** Begin INFORMATION GIVEN **
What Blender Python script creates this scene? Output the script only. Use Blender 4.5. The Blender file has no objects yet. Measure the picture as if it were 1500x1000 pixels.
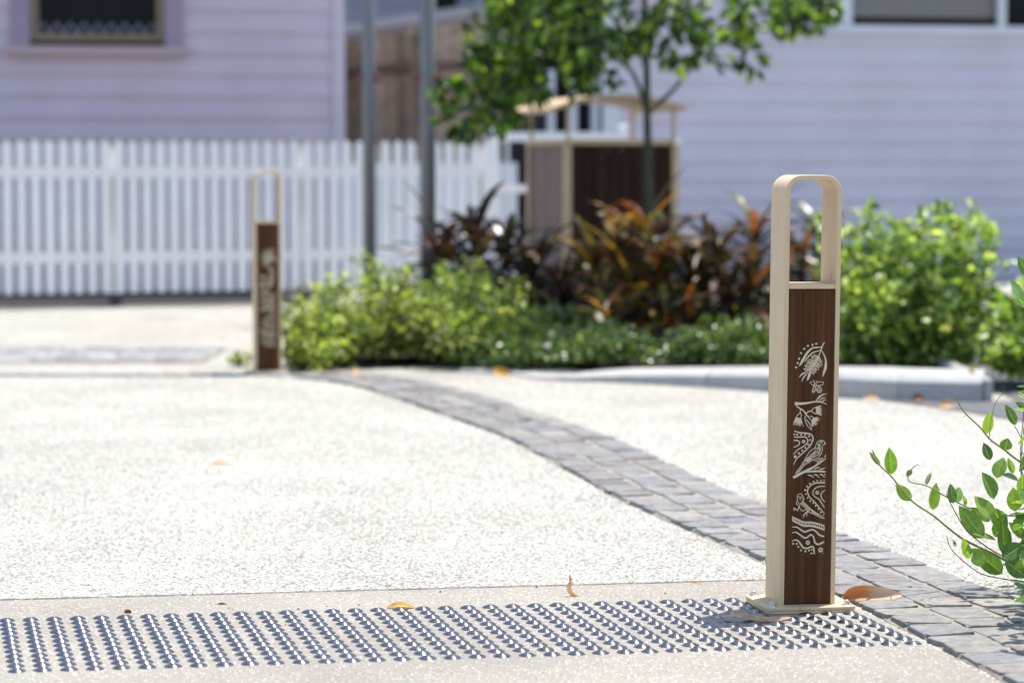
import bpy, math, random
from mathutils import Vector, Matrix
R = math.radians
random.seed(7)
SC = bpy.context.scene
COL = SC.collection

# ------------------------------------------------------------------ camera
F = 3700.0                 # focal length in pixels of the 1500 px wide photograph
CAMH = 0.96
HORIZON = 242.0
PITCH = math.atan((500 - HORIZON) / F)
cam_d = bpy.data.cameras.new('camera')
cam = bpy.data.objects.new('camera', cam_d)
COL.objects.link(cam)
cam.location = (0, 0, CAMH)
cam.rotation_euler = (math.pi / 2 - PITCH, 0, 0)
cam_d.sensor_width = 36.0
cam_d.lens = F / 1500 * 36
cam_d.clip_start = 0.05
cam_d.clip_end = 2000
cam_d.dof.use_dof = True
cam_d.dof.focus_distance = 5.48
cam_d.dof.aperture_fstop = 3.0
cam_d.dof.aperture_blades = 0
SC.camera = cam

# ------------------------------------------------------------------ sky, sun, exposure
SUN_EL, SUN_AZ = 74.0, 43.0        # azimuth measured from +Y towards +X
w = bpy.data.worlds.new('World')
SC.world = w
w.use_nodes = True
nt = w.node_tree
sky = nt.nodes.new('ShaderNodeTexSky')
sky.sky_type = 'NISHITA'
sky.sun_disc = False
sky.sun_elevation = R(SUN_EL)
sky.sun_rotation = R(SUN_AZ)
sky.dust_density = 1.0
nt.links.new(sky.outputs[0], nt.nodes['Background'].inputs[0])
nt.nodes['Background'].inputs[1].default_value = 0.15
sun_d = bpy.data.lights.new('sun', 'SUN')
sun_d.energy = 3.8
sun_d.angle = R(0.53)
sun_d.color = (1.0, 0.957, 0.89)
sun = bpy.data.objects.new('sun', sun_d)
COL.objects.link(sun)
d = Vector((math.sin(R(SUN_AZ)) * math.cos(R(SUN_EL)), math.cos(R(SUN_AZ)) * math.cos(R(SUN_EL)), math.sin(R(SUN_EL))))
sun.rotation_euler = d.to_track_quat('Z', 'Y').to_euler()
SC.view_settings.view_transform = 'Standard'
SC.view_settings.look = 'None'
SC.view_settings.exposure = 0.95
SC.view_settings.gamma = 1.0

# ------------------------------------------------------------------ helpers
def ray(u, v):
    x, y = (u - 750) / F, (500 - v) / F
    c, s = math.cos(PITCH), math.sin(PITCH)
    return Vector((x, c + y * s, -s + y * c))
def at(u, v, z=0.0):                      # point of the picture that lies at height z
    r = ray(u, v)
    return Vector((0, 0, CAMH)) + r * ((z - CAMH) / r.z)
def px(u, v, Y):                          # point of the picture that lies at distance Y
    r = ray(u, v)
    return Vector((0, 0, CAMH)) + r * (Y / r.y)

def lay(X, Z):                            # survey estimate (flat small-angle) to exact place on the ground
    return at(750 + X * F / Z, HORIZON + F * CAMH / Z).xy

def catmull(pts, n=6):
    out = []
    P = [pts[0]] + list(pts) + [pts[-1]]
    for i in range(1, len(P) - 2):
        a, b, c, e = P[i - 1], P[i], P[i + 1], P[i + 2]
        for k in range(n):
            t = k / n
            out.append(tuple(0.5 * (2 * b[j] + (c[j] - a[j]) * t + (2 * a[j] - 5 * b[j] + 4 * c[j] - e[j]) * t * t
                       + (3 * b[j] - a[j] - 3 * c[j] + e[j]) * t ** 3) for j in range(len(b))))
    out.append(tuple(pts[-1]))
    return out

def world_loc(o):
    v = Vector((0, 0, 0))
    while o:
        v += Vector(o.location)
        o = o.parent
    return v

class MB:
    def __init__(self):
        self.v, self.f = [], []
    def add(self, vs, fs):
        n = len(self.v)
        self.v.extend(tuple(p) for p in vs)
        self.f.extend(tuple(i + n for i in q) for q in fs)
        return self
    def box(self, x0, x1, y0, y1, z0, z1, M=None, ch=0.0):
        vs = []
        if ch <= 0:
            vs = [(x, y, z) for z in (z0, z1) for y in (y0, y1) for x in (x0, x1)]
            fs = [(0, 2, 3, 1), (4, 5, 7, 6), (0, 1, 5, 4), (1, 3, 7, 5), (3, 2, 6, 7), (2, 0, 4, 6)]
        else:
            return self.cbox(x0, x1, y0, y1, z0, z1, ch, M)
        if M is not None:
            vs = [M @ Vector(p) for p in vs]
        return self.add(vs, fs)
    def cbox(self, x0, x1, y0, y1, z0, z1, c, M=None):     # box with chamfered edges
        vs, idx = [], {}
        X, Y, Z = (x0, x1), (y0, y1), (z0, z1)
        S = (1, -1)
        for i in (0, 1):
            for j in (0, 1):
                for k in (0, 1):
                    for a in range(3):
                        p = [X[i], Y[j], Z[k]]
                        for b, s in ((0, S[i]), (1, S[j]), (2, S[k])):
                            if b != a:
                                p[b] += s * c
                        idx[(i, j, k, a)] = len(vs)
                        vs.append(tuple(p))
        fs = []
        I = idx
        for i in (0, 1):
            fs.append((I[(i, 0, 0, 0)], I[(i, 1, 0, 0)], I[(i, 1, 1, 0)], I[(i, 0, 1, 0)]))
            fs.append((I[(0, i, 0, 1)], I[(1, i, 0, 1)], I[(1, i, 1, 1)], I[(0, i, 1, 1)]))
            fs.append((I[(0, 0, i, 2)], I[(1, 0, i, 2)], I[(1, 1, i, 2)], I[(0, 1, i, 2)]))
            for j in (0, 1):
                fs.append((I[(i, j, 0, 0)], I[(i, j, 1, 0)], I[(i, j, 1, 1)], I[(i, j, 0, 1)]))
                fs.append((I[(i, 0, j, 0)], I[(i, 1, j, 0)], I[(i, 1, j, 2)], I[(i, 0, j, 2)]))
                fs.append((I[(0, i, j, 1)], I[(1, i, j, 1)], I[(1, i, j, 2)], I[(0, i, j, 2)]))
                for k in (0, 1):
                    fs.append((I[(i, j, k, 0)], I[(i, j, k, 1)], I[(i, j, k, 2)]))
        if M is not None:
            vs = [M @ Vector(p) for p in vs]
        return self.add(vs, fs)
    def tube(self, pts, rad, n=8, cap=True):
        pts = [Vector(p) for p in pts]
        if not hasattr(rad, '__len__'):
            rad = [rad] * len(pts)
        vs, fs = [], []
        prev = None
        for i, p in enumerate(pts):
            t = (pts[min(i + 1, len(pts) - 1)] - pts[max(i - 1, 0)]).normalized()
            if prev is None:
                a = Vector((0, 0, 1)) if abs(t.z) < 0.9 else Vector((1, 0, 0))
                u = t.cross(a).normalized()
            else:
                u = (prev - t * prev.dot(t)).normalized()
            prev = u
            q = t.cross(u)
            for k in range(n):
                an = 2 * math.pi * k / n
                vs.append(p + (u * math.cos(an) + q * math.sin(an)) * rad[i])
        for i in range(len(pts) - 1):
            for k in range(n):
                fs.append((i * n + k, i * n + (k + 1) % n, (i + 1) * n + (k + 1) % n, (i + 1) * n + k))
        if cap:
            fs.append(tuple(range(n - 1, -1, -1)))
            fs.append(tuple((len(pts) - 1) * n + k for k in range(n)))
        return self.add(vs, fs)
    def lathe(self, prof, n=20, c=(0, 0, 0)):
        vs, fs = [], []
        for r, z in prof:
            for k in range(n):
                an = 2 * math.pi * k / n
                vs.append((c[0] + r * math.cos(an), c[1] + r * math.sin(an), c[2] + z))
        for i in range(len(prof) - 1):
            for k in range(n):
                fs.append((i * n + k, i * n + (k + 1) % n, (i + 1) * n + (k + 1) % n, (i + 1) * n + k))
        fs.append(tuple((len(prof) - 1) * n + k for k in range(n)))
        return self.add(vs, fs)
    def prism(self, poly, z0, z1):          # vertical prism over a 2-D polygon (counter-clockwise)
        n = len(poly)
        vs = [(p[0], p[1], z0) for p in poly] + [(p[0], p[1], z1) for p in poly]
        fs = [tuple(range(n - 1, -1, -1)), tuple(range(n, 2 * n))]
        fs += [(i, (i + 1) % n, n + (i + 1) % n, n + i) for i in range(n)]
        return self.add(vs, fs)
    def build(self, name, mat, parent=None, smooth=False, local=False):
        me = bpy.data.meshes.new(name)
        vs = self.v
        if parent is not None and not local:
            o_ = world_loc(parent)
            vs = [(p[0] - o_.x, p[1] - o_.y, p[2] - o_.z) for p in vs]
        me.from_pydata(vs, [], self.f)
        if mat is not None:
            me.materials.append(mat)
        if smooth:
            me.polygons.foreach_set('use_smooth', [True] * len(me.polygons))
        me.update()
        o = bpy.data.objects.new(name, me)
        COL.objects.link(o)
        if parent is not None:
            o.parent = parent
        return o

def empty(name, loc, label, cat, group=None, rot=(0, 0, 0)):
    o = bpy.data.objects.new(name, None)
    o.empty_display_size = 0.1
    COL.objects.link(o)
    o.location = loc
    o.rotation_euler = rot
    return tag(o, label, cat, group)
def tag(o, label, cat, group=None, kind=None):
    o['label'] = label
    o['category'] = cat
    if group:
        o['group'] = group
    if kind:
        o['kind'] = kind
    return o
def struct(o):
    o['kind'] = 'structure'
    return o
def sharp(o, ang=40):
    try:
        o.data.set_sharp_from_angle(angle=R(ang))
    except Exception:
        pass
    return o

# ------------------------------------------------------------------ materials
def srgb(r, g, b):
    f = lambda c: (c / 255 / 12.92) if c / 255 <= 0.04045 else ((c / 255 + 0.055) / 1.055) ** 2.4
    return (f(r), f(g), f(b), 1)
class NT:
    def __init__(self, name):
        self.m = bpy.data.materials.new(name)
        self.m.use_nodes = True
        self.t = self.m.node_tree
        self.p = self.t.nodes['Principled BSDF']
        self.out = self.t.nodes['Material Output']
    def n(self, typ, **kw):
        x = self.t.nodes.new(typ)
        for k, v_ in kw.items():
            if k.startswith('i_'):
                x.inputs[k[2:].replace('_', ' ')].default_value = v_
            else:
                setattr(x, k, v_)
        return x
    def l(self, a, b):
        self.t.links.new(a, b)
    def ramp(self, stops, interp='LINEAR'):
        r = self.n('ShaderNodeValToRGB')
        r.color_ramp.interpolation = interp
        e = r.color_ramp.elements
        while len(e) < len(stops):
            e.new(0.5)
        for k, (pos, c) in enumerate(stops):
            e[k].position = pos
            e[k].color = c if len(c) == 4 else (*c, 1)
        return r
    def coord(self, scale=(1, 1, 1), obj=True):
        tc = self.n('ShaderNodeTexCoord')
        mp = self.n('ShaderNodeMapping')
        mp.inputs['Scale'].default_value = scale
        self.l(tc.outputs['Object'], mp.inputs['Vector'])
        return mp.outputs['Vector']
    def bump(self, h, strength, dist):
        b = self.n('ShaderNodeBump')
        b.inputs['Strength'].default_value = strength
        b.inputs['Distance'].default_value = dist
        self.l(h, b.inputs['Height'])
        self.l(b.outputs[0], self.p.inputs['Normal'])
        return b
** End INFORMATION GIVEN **
** Begin INFORMATION GIVEN **
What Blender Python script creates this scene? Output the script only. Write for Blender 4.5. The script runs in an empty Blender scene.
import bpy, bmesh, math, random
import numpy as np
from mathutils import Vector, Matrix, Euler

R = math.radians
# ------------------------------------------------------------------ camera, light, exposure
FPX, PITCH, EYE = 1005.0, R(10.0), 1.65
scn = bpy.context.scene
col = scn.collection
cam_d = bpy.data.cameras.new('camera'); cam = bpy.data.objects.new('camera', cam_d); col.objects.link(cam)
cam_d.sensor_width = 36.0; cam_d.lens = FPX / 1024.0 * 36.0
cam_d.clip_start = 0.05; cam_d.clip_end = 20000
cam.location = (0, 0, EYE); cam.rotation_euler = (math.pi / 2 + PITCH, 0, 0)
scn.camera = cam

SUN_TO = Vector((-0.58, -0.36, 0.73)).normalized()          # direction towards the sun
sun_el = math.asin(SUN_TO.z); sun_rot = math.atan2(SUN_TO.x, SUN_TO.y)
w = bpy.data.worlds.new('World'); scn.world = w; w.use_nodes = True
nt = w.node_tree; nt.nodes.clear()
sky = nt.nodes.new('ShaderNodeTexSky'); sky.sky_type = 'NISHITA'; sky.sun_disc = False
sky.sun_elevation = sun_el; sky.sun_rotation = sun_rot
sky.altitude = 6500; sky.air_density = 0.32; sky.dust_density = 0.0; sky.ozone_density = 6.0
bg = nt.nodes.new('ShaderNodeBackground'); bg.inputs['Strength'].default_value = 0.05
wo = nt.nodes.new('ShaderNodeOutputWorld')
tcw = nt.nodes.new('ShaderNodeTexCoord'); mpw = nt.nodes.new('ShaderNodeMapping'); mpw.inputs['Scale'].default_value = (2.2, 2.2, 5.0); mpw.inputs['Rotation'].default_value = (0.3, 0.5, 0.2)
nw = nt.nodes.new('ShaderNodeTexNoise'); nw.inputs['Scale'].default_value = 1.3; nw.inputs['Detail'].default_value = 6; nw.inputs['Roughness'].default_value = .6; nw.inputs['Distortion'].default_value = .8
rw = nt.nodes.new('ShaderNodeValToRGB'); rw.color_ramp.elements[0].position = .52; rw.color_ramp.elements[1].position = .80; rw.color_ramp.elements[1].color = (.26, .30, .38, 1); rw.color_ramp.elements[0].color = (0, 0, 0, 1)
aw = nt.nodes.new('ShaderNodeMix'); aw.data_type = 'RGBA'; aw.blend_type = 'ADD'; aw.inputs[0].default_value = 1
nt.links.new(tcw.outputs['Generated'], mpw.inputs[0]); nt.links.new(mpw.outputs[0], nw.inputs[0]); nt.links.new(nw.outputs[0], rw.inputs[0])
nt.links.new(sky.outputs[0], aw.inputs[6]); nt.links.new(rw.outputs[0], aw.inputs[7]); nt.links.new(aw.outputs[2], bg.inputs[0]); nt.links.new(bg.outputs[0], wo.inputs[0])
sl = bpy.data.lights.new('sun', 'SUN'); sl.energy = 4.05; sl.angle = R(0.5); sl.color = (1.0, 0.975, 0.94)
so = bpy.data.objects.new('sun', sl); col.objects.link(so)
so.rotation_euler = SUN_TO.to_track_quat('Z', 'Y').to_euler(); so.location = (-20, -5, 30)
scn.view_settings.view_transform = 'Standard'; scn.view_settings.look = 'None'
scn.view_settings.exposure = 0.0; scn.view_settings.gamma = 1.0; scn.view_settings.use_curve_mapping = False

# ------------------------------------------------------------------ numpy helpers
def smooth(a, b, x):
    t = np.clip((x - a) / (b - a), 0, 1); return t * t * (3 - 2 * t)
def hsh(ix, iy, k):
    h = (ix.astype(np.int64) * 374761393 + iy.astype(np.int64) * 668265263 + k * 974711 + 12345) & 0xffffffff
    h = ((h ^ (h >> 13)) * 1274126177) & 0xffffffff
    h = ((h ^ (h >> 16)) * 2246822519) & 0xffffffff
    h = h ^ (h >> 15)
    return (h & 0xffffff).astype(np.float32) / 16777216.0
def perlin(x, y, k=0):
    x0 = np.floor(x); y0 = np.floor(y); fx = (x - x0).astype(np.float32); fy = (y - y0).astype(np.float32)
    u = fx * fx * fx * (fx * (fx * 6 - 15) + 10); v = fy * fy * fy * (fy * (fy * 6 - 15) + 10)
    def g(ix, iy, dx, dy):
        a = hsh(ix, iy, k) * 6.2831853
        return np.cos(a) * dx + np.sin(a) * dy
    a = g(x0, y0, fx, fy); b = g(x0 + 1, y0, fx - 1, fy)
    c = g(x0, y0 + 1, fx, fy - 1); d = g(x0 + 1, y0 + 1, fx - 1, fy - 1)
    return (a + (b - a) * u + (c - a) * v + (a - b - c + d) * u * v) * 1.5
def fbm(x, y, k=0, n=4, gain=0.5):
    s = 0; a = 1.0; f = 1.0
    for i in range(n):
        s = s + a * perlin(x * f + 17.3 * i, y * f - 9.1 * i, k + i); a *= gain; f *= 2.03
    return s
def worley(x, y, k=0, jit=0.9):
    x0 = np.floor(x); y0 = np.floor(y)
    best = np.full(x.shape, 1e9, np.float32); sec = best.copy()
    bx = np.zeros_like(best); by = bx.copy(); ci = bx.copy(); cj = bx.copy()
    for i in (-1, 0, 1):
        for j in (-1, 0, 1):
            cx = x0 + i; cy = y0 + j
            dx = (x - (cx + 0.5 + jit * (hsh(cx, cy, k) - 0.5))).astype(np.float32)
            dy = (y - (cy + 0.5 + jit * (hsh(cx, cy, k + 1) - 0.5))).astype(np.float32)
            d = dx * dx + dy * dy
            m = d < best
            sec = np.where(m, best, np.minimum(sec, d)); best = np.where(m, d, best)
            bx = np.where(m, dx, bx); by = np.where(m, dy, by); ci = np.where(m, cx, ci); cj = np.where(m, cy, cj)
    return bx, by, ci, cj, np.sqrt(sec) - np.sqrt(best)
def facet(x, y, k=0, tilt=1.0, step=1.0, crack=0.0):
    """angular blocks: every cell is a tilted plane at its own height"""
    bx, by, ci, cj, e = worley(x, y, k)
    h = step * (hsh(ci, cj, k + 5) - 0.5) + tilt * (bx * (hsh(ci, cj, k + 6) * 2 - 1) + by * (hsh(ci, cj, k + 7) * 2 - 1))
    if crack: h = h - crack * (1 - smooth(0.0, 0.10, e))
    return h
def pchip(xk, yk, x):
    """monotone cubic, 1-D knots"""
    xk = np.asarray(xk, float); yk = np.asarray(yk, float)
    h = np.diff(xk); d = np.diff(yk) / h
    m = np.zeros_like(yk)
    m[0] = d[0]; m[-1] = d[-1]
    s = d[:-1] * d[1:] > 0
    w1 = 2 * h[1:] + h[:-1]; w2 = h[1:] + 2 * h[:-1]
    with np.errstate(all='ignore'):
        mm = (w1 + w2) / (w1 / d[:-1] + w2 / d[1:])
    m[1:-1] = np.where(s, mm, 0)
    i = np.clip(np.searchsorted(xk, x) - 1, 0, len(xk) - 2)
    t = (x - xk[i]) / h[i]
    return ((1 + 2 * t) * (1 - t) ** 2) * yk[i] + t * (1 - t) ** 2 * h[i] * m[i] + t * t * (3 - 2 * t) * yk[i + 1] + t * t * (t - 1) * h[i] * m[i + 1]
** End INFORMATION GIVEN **
▶ [INSTRUCTION] Copy, exactly as they stand, the lines from the one that holds "were 1500x1000 pixels." to the one that holds "COL = SC.collection", both included, and drop every picture.

▶ [EXPECTED ANSWER]
What Blender Python script creates this scene? Output the script only. Use Blender 4.5. The Blender file has no objects yet. Measure the picture as if it were 1500x1000 pixels.
import bpy, math, random
from mathutils import Vector, Matrix
R = math.radians
random.seed(7)
SC = bpy.context.scene
COL = SC.collection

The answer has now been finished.